Nothing, therefore, turns on this ground of opposition.
To come to the substance of the application, the question is whether the issue of the existence of a valid marriage capable of dissolution should be determined as a preliminary point in the case. The Matrimonial Causes Act, under which to this application is made, defines marriage as the voluntary union of one man and one woman for life to the exclusion of all others. Whether the parties to the Petition herein enjoyed that relationship is a matter which, in my view, may not adequately be determined upon affidavit evidence alone. More facts are needed. A certificate of marriage is not the marriage itself, but only evidence of marriage. Some systems of marriage are known never to issue any documents at all, and yet the law recognizes the validity of marriage under such systems. In short, I think that the Petitioner deserves her day in court to establish her claim that she enjoyed a wife-husband relationship with the Respondent.

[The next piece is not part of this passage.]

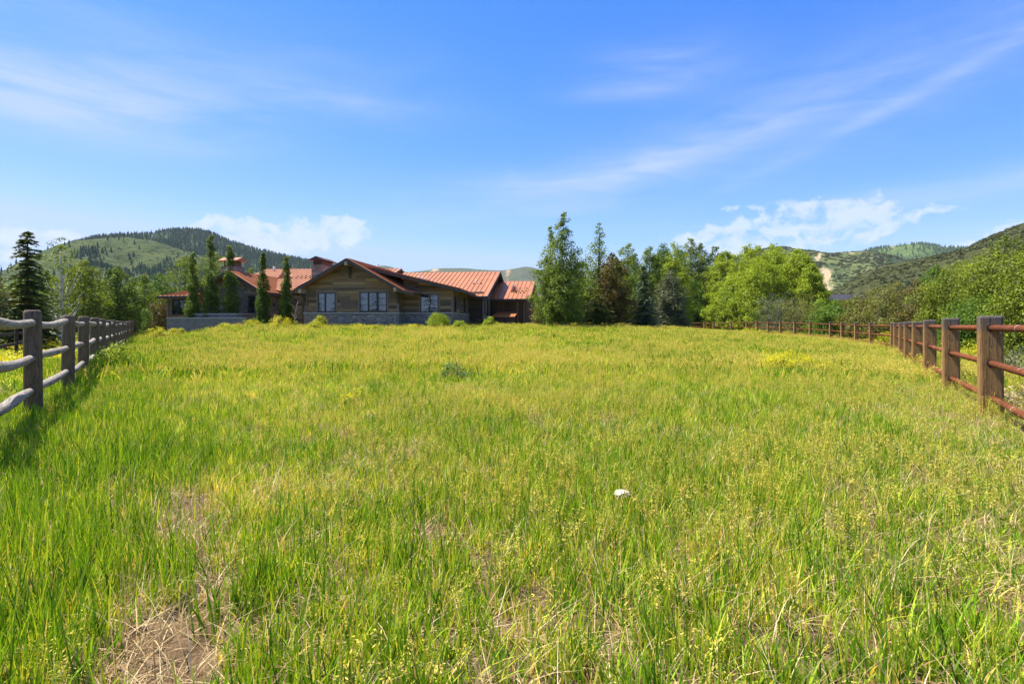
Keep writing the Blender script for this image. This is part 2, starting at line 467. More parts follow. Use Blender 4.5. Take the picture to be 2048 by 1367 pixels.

The Respondent introduced in this application the issue of the title deed to the property. He deposes that the said property was registered in the joint names of the Petitioner and himself because the said land is agricultural land and he could not register it in his sole name. “In the circumstances,” he says, “the Petitioner was to hold it in trust for me.” I am trying to restrain myself from making any comments which might embarrass the trial judge, but I can’t resist observing that this statement raises some interesting questions. Why should the Petitioner be a trustee for the Respondent? Who was the Respondent to her? In a country with a population of more than 30 million people, why was it the Petitioner who had to be a trustee and not, for instance, GM, the Respondent’s lawfully wedded wife, or anybody else for that matter? These and similar other questions need to be answered by oral evidence in which the parties are subjected to cross-examination.
For the above reasons, and as I said earlier, I think that it would be a travesty of justice to deny any of the parties herein their day in court. The application is accordingly dismissed with costs.
Dated and delivered at Mombasa this 23rd day of May, 2008.